REQUIRED WORK: Restate the listing that follows word for word, without its pictures.

Records with scene code:
--------------------------------

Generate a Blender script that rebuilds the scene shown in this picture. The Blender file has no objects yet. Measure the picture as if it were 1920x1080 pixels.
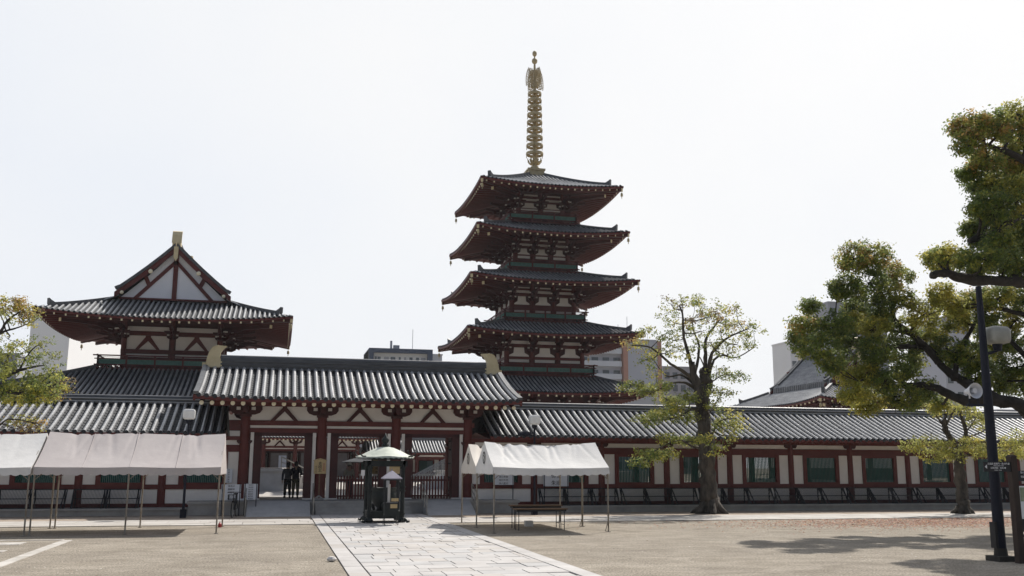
import bpy, math, random
import numpy as np
from mathutils import Vector, Matrix

# ------------------------------------------------------------------ camera, world, sun, exposure
sc = bpy.context.scene
COL = sc.collection
H = 2.2
f_px, pitch, yaw, roll = 1812.87, 0.18064, 0.23463, 0.00383
Fv = Vector((math.sin(yaw)*math.cos(pitch), math.cos(yaw)*math.cos(pitch), math.sin(pitch)))
r0 = Vector((math.cos(yaw), -math.sin(yaw), 0)); u0 = r0.cross(Fv)
Rv = r0*math.cos(roll) + u0*math.sin(roll); Uv = u0*math.cos(roll) - r0*math.sin(roll)
cam = bpy.data.cameras.new('camera'); camo = bpy.data.objects.new('camera', cam); COL.objects.link(camo)
cam.sensor_width = 36; cam.lens = f_px/1920*36; cam.clip_end = 3000
M = Matrix((( Rv.x, Uv.x, -Fv.x, 0), (Rv.y, Uv.y, -Fv.y, 0), (Rv.z, Uv.z, -Fv.z, H), (0, 0, 0, 1)))
camo.matrix_world = M; sc.camera = camo

def at(px, py, Y):
    """world point on the vertical plane at depth Y seen at photo pixel (used only to survey where real things stand)"""
    d = Fv*f_px + Rv*(px-960) - Uv*(py-540)
    t = Y/d.y
    return Vector((d.x*t, Y, H+d.z*t))

SUN = Vector((.62, .62, 1.0)).normalized()
elev = math.asin(SUN.z); rot = math.atan2(SUN.x, SUN.y)
w = bpy.data.worlds.new('World'); sc.world = w; w.use_nodes = True
nt = w.node_tree; nt.nodes.clear()
sky = nt.nodes.new('ShaderNodeTexSky'); sky.sky_type = 'NISHITA'; sky.sun_disc = False
sky.sun_elevation = elev; sky.sun_rotation = rot; sky.dust_density = 5.0; sky.air_density = 1.0; sky.ozone_density = 1.0; sky.altitude = 50
bg1 = nt.nodes.new('ShaderNodeBackground'); bg1.inputs['Strength'].default_value = 0.10
nt.links.new(sky.outputs[0], bg1.inputs['Color'])
# thin high overcast: a pale veil over the blue, slightly uneven
tc = nt.nodes.new('ShaderNodeTexCoord'); nz = nt.nodes.new('ShaderNodeTexNoise'); nz.inputs['Scale'].default_value = 1.6; nz.inputs['Detail'].default_value = 4
nt.links.new(tc.outputs['Generated'], nz.inputs['Vector'])
cr = nt.nodes.new('ShaderNodeValToRGB'); cr.color_ramp.elements[0].position = .3; cr.color_ramp.elements[1].position = .75
cr.color_ramp.elements[0].color = (.745, .79, .865, 1); cr.color_ramp.elements[1].color = (.875, .88, .885, 1)
ma = nt.nodes.new('ShaderNodeMath'); ma.operation = 'MULTIPLY_ADD'; ma.inputs[1].default_value = .30
sx0 = nt.nodes.new('ShaderNodeSeparateXYZ'); nt.links.new(tc.outputs['Generated'], sx0.inputs[0])
nt.links.new(sx0.outputs['X'], ma.inputs[0]); nt.links.new(nz.outputs['Fac'], ma.inputs[2]); nt.links.new(ma.outputs[0], cr.inputs['Fac'])
bg2 = nt.nodes.new('ShaderNodeBackground'); bg2.inputs['Strength'].default_value = 1.0
nt.links.new(cr.outputs[0], bg2.inputs['Color'])
mx = nt.nodes.new('ShaderNodeMixShader')
# the veil is thick on the sun's side of the sky and its unseen part behind the viewer is thinned to blue to cut fill in the shade
sx = nt.nodes.new('ShaderNodeSeparateXYZ'); nt.links.new(tc.outputs['Generated'], sx.inputs[0])
mr = nt.nodes.new('ShaderNodeMapRange'); mr.inputs['From Min'].default_value = -.25; mr.inputs['From Max'].default_value = .45; mr.inputs['To Min'].default_value = .08; mr.inputs['To Max'].default_value = .95
nt.links.new(sx.outputs['Y'], mr.inputs['Value']); nt.links.new(mr.outputs[0], mx.inputs['Fac'])
nt.links.new(bg1.outputs[0], mx.inputs[1]); nt.links.new(bg2.outputs[0], mx.inputs[2])
wo = nt.nodes.new('ShaderNodeOutputWorld'); nt.links.new(mx.outputs[0], wo.inputs['Surface'])
sl = bpy.data.lights.new('sun', 'SUN'); sl.energy = 4.7; sl.angle = math.radians(.6); sl.color = (1, .955, .89)
so = bpy.data.objects.new('sun', sl); COL.objects.link(so)
so.rotation_euler = SUN.to_track_quat('Z', 'Y').to_euler(); so.location = (30, 20, 60)
vs = sc.view_settings; vs.view_transform = 'Standard'; vs.look = 'None'; vs.gamma = 1; vs.use_curve_mapping = False; vs.exposure = 0.14

# ------------------------------------------------------------------ materials
def mat(name, col, rough=.7, var=.12, scale=3.0, bump=0.0, bscale=None, spec=.4, metal=0.0, col2=None, transl=0.0, stretch=None):
    m = bpy.data.materials.new(name); m.use_nodes = True; n = m.node_tree; n.nodes.clear()
    out = n.nodes.new('ShaderNodeOutputMaterial'); p = n.nodes.new('ShaderNodeBsdfPrincipled')
    p.inputs['Roughness'].default_value = rough; p.inputs['Metallic'].default_value = metal
    p.inputs['Specular IOR Level'].default_value = spec
    t = n.nodes.new('ShaderNodeTexCoord'); mp = n.nodes.new('ShaderNodeMapping')
    if stretch: mp.inputs['Scale'].default_value = stretch
    n.links.new(t.outputs['Object'], mp.inputs['Vector'])
    z = n.nodes.new('ShaderNodeTexNoise'); z.inputs['Scale'].default_value = scale; z.inputs['Detail'].default_value = 5; z.inputs['Roughness'].default_value = .65
    n.links.new(mp.outputs[0], z.inputs['Vector'])
    r = n.nodes.new('ShaderNodeValToRGB'); r.color_ramp.elements[0].position = .3; r.color_ramp.elements[1].position = .7
    if col2 is None:
        a = [c*(1-var) for c in col]; b = [min(1, c*(1+var)) for c in col]
    else: a, b = col, col2
    r.color_ramp.elements[0].color = (*a, 1); r.color_ramp.elements[1].color = (*b, 1)
    n.links.new(z.outputs['Fac'], r.inputs['Fac']); n.links.new(r.outputs[0], p.inputs['Base Color'])
    if bump:
        z2 = n.nodes.new('ShaderNodeTexNoise'); z2.inputs['Scale'].default_value = bscale or scale*6; z2.inputs['Detail'].default_value = 4
        n.links.new(mp.outputs[0], z2.inputs['Vector'])
        bp = n.nodes.new('ShaderNodeBump'); bp.inputs['Strength'].default_value = bump; bp.inputs['Distance'].default_value = .03
        n.links.new(z2.outputs['Fac'], bp.inputs['Height']); n.links.new(bp.outputs[0], p.inputs['Normal'])
    sh = p.outputs[0]
    if transl:
        tr = n.nodes.new('ShaderNodeBsdfTranslucent'); n.links.new(r.outputs[0], tr.inputs['Color'])
        ms = n.nodes.new('ShaderNodeMixShader'); ms.inputs['Fac'].default_value = transl
        n.links.new(sh, ms.inputs[1]); n.links.new(tr.outputs[0], ms.inputs[2]); sh = ms.outputs[0]
    n.links.new(sh, out.inputs['Surface'])
    return m
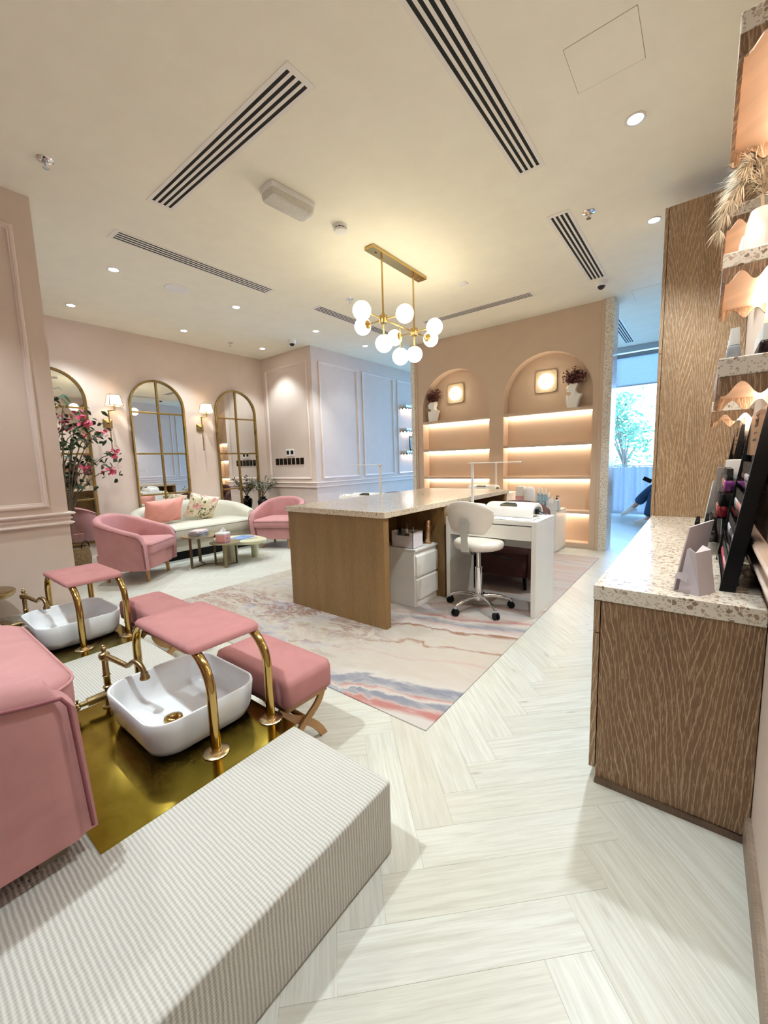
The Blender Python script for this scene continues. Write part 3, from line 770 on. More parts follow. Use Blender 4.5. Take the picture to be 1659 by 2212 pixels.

--------------------------------

RESPONSE FOR THIS EXERCISE:
Generate a Blender script that rebuilds the scene shown in this picture. The Blender file has no objects yet. Measure the picture as if it were 1920x1080 pixels.
import bpy, math, random
import numpy as np
from mathutils import Vector, Matrix

# ------------------------------------------------------------------ camera, world, sun, exposure
sc = bpy.context.scene
COL = sc.collection
H = 2.2
f_px, pitch, yaw, roll = 1812.87, 0.18064, 0.23463, 0.00383
Fv = Vector((math.sin(yaw)*math.cos(pitch), math.cos(yaw)*math.cos(pitch), math.sin(pitch)))
r0 = Vector((math.cos(yaw), -math.sin(yaw), 0)); u0 = r0.cross(Fv)
Rv = r0*math.cos(roll) + u0*math.sin(roll); Uv = u0*math.cos(roll) - r0*math.sin(roll)
cam = bpy.data.cameras.new('camera'); camo = bpy.data.objects.new('camera', cam); COL.objects.link(camo)
cam.sensor_width = 36; cam.lens = f_px/1920*36; cam.clip_end = 3000
M = Matrix((( Rv.x, Uv.x, -Fv.x, 0), (Rv.y, Uv.y, -Fv.y, 0), (Rv.z, Uv.z, -Fv.z, H), (0, 0, 0, 1)))
camo.matrix_world = M; sc.camera = camo

def at(px, py, Y):
    """world point on the vertical plane at depth Y seen at photo pixel (used only to survey where real things stand)"""
    d = Fv*f_px + Rv*(px-960) - Uv*(py-540)
    t = Y/d.y
    return Vector((d.x*t, Y, H+d.z*t))

SUN = Vector((.62, .62, 1.0)).normalized()
elev = math.asin(SUN.z); rot = math.atan2(SUN.x, SUN.y)
w = bpy.data.worlds.new('World'); sc.world = w; w.use_nodes = True
nt = w.node_tree; nt.nodes.clear()
sky = nt.nodes.new('ShaderNodeTexSky'); sky.sky_type = 'NISHITA'; sky.sun_disc = False
sky.sun_elevation = elev; sky.sun_rotation = rot; sky.dust_density = 5.0; sky.air_density = 1.0; sky.ozone_density = 1.0; sky.altitude = 50
bg1 = nt.nodes.new('ShaderNodeBackground'); bg1.inputs['Strength'].default_value = 0.10
nt.links.new(sky.outputs[0], bg1.inputs['Color'])
# thin high overcast: a pale veil over the blue, slightly uneven
tc = nt.nodes.new('ShaderNodeTexCoord'); nz = nt.nodes.new('ShaderNodeTexNoise'); nz.inputs['Scale'].default_value = 1.6; nz.inputs['Detail'].default_value = 4
nt.links.new(tc.outputs['Generated'], nz.inputs['Vector'])
cr = nt.nodes.new('ShaderNodeValToRGB'); cr.color_ramp.elements[0].position = .3; cr.color_ramp.elements[1].position = .75
cr.color_ramp.elements[0].color = (.745, .79, .865, 1); cr.color_ramp.elements[1].color = (.875, .88, .885, 1)
ma = nt.nodes.new('ShaderNodeMath'); ma.operation = 'MULTIPLY_ADD'; ma.inputs[1].default_value = .30
sx0 = nt.nodes.new('ShaderNodeSeparateXYZ'); nt.links.new(tc.outputs['Generated'], sx0.inputs[0])
nt.links.new(sx0.outputs['X'], ma.inputs[0]); nt.links.new(nz.outputs['Fac'], ma.inputs[2]); nt.links.new(ma.outputs[0], cr.inputs['Fac'])
bg2 = nt.nodes.new('ShaderNodeBackground'); bg2.inputs['Strength'].default_value = 1.0
nt.links.new(cr.outputs[0], bg2.inputs['Color'])
mx = nt.nodes.new('ShaderNodeMixShader')
# the veil is thick on the sun's side of the sky and its unseen part behind the viewer is thinned to blue to cut fill in the shade
sx = nt.nodes.new('ShaderNodeSeparateXYZ'); nt.links.new(tc.outputs['Generated'], sx.inputs[0])
mr = nt.nodes.new('ShaderNodeMapRange'); mr.inputs['From Min'].default_value = -.25; mr.inputs['From Max'].default_value = .45; mr.inputs['To Min'].default_value = .08; mr.inputs['To Max'].default_value = .95
nt.links.new(sx.outputs['Y'], mr.inputs['Value']); nt.links.new(mr.outputs[0], mx.inputs['Fac'])
nt.links.new(bg1.outputs[0], mx.inputs[1]); nt.links.new(bg2.outputs[0], mx.inputs[2])
wo = nt.nodes.new('ShaderNodeOutputWorld'); nt.links.new(mx.outputs[0], wo.inputs['Surface'])
sl = bpy.data.lights.new('sun', 'SUN'); sl.energy = 4.7; sl.angle = math.radians(.6); sl.color = (1, .955, .89)
so = bpy.data.objects.new('sun', sl); COL.objects.link(so)
so.rotation_euler = SUN.to_track_quat('Z', 'Y').to_euler(); so.location = (30, 20, 60)
vs = sc.view_settings; vs.view_transform = 'Standard'; vs.look = 'None'; vs.gamma = 1; vs.use_curve_mapping = False; vs.exposure = 0.14

# ------------------------------------------------------------------ materials
def mat(name, col, rough=.7, var=.12, scale=3.0, bump=0.0, bscale=None, spec=.4, metal=0.0, col2=None, transl=0.0, stretch=None):
    m = bpy.data.materials.new(name); m.use_nodes = True; n = m.node_tree; n.nodes.clear()
    out = n.nodes.new('ShaderNodeOutputMaterial'); p = n.nodes.new('ShaderNodeBsdfPrincipled')
    p.inputs['Roughness'].default_value = rough; p.inputs['Metallic'].default_value = metal
    p.inputs['Specular IOR Level'].default_value = spec
    t = n.nodes.new('ShaderNodeTexCoord'); mp = n.nodes.new('ShaderNodeMapping')
    if stretch: mp.inputs['Scale'].default_value = stretch
    n.links.new(t.outputs['Object'], mp.inputs['Vector'])
    z = n.nodes.new('ShaderNodeTexNoise'); z.inputs['Scale'].default_value = scale; z.inputs['Detail'].default_value = 5; z.inputs['Roughness'].default_value = .65
    n.links.new(mp.outputs[0], z.inputs['Vector'])
    r = n.nodes.new('ShaderNodeValToRGB'); r.color_ramp.elements[0].position = .3; r.color_ramp.elements[1].position = .7
    if col2 is None:
        a = [c*(1-var) for c in col]; b = [min(1, c*(1+var)) for c in col]
    else: a, b = col, col2
    r.color_ramp.elements[0].color = (*a, 1); r.color_ramp.elements[1].color = (*b, 1)
    n.links.new(z.outputs['Fac'], r.inputs['Fac']); n.links.new(r.outputs[0], p.inputs['Base Color'])
    if bump:
        z2 = n.nodes.new('ShaderNodeTexNoise'); z2.inputs['Scale'].default_value = bscale or scale*6; z2.inputs['Detail'].default_value = 4
        n.links.new(mp.outputs[0], z2.inputs['Vector'])
        bp = n.nodes.new('ShaderNodeBump'); bp.inputs['Strength'].default_value = bump; bp.inputs['Distance'].default_value = .03
        n.links.new(z2.outputs['Fac'], bp.inputs['Height']); n.links.new(bp.outputs[0], p.inputs['Normal'])
    sh = p.outputs[0]
    if transl:
        tr = n.nodes.new('ShaderNodeBsdfTranslucent'); n.links.new(r.outputs[0], tr.inputs['Color'])
        ms = n.nodes.new('ShaderNodeMixShader'); ms.inputs['Fac'].default_value = transl
        n.links.new(sh, ms.inputs[1]); n.links.new(tr.outputs[0], ms.inputs[2]); sh = ms.outputs[0]
    n.links.new(sh, out.inputs['Surface'])
    return m
The Blender Python script for this scene continues. Write part 3, from line 770 on. More parts follow. Use Blender 4.5. Take the picture to be 1659 by 2212 pixels.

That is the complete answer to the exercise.